GOAL
In the material below, please retype the lines from the very first through the one with "rnd = random.Random(7)", exactly and without pictures.

** BEGIN RECORDED DATA **

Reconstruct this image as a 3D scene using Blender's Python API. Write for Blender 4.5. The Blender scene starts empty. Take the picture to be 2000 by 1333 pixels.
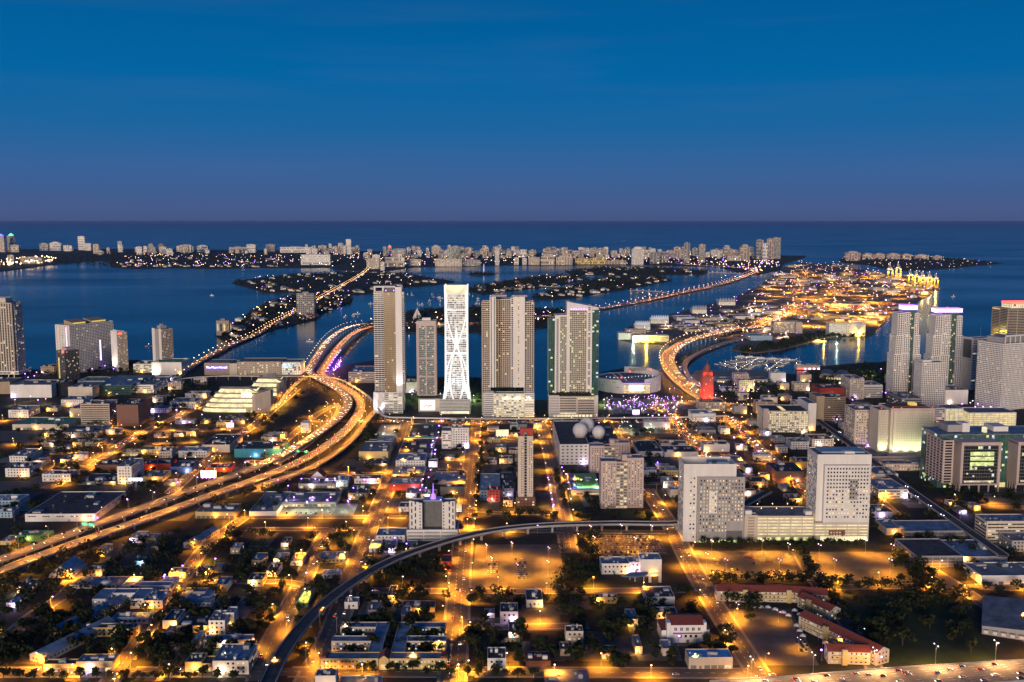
import bpy, math, random
import numpy as np
from mathutils import Vector
R = math.radians
sc = bpy.context.scene
col = sc.collection
rnd = random.Random(7)

# ------------------------------------------------------------------ camera
CAM_H, FPX, CX, CY, HORIZ = 320.0, 1944.0, 1000.0, 666.5, 433.0
PITCH = math.atan((CY - HORIZ) / FPX)
cam_data = bpy.data.cameras.new('camera')
cam_data.sensor_width = 36.0
cam_data.lens = 36.0 * FPX / 2000.0
cam_data.clip_start, cam_data.clip_end = 1.0, 1.0e6
cam = bpy.data.objects.new('camera', cam_data)
col.objects.link(cam)
cam.location = (0, 0, CAM_H)
cam.rotation_euler = (math.pi / 2 - PITCH, 0, 0)
sc.camera = cam

# ------------------------------------------------------------------ dusk sky: blue overhead, violet band at the horizon
world = bpy.data.worlds.new('World')
sc.world = world
world.use_nodes = True
wn, wl = world.node_tree.nodes, world.node_tree.links
wn.clear()
w_out = wn.new('ShaderNodeOutputWorld')
w_bg = wn.new('ShaderNodeBackground')
w_tc = wn.new('ShaderNodeTexCoord')
w_sep = wn.new('ShaderNodeSeparateXYZ')
w_ramp = wn.new('ShaderNodeValToRGB')
wl.new(w_tc.outputs['Generated'], w_sep.inputs[0])
wl.new(w_sep.outputs['Z'], w_ramp.inputs['Fac'])
stops = [(0.0, (.062, .094, .225)), (.012, (.062, .104, .252)), (.045, (.043, .122, .312)), (.09, (.012, .130, .348)),
         (.14, (.001, .128, .360)), (.20, (.0005, .108, .320)), (.45, (.004, .060, .225)), (1.0, (.004, .045, .180))]
cr = w_ramp.color_ramp
while len(cr.elements) < len(stops):
    cr.elements.new(0.5)
for e, (p, c) in zip(cr.elements, stops):
    e.position = p
    e.color = (*c, 1)
# faint thin cloud low in the sky
w_map = wn.new('ShaderNodeMapping')
w_map.inputs['Scale'].default_value = (2.2, 2.2, 26.0)
w_noise = wn.new('ShaderNodeTexNoise')
w_noise.inputs['Scale'].default_value = 1.6
w_noise.inputs['Detail'].default_value = 5.0
w_cr = wn.new('ShaderNodeMapRange')
w_cr.inputs['From Min'].default_value, w_cr.inputs['From Max'].default_value = .52, .80
w_cr.inputs['To Max'].default_value = .06
w_mix = wn.new('ShaderNodeMix')
w_mix.data_type = 'RGBA'
w_mix.inputs['B'].default_value = (.16, .16, .34, 1)
wl.new(w_tc.outputs['Generated'], w_map.inputs['Vector'])
wl.new(w_map.outputs['Vector'], w_noise.inputs['Vector'])
wl.new(w_noise.outputs['Fac'], w_cr.inputs['Value'])
wl.new(w_cr.outputs['Result'], w_mix.inputs['Factor'])
wl.new(w_ramp.outputs['Color'], w_mix.inputs['A'])
wl.new(w_mix.outputs['Result'], w_bg.inputs['Color'])
w_bg.inputs['Strength'].default_value = 1.0
wl.new(w_bg.outputs['Background'], w_out.inputs['Surface'])

# the afterglow of the set sun, low in the west behind the camera: broad, warm, weak
sun_d = bpy.data.lights.new('sun', 'SUN')
sun_d.energy = 4.2
sun_d.angle = R(24)
sun_d.color = (1.0, .80, .61)
sun = bpy.data.objects.new('sun', sun_d)
col.objects.link(sun)
sun.rotation_euler = (R(85.5), 0, R(-14))      # 4.5 degrees above the western horizon
sun.location = (0, -500, 600)

sc.view_settings.view_transform = 'Standard'
sc.view_settings.look = 'None'
sc.view_settings.exposure = 0.0
sc.view_settings.gamma = 1.0
sc.view_settings.use_curve_mapping = False
sc.cycles.max_bounces = 4
sc.cycles.diffuse_bounces = 2
sc.cycles.glossy_bounces = 2
sc.cycles.transmission_bounces = 2
sc.cycles.caustics_reflective = False
sc.cycles.caustics_refractive = False
sc.cycles.sample_clamp_indirect = 4.0
sc.cycles.use_denoising = True
# ------------------------------------------------------------------ helpers
SP, CP = math.sin(PITCH), math.cos(PITCH)
def ray(px, py):
    x, y = (px - CX) / FPX, (CY - py) / FPX
    return x, CP + y * SP, -SP + y * CP
def G(px, py, z=0.0):
    """photo pixel -> point on the horizontal plane at height z"""
    dx, dy, dz = ray(px, py)
    t = (z - CAM_H) / dz
    return Vector((dx * t, dy * t, z))
def zat(px, py, Y):
    dx, dy, dz = ray(px, py)
    return CAM_H + dz * Y / dy

def tag(o, label=None, cat=None, group=None, kind=None):
    if label: o['label'] = label
    if cat: o['category'] = cat
    if group: o['group'] = group
    if kind: o['kind'] = kind
    return o
def thing(name, label, cat, loc=(0, 0, 0), rz=0.0, group=None):
    o = bpy.data.objects.new(name, None)
    o.empty_display_size = 1.0
    col.objects.link(o)
    o.location = loc
    o.rotation_euler = (0, 0, rz)
    return tag(o, label, cat, group)
def put(name, me, parent=None, loc=None, rz=0.0, scale=None, kind=None):
    o = bpy.data.objects.new(name, me)
    col.objects.link(o)
    if parent: o.parent = parent
    if loc is not None: o.location = loc
    if rz: o.rotation_euler = (0, 0, rz)
    if scale is not None: o.scale = scale if hasattr(scale, '__len__') else (scale,) * 3
    if kind: o['kind'] = kind
    return o
def copy_tree(o, parent=None):
    c = o.copy()
    col.objects.link(c)
    c.parent = parent
    for ch in o.children:
        copy_tree(ch, c)
    return c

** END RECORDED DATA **

REPLY
Reconstruct this image as a 3D scene using Blender's Python API. Write for Blender 4.5. The Blender scene starts empty. Take the picture to be 2000 by 1333 pixels.
import bpy, math, random
import numpy as np
from mathutils import Vector
R = math.radians
sc = bpy.context.scene
col = sc.collection
rnd = random.Random(7)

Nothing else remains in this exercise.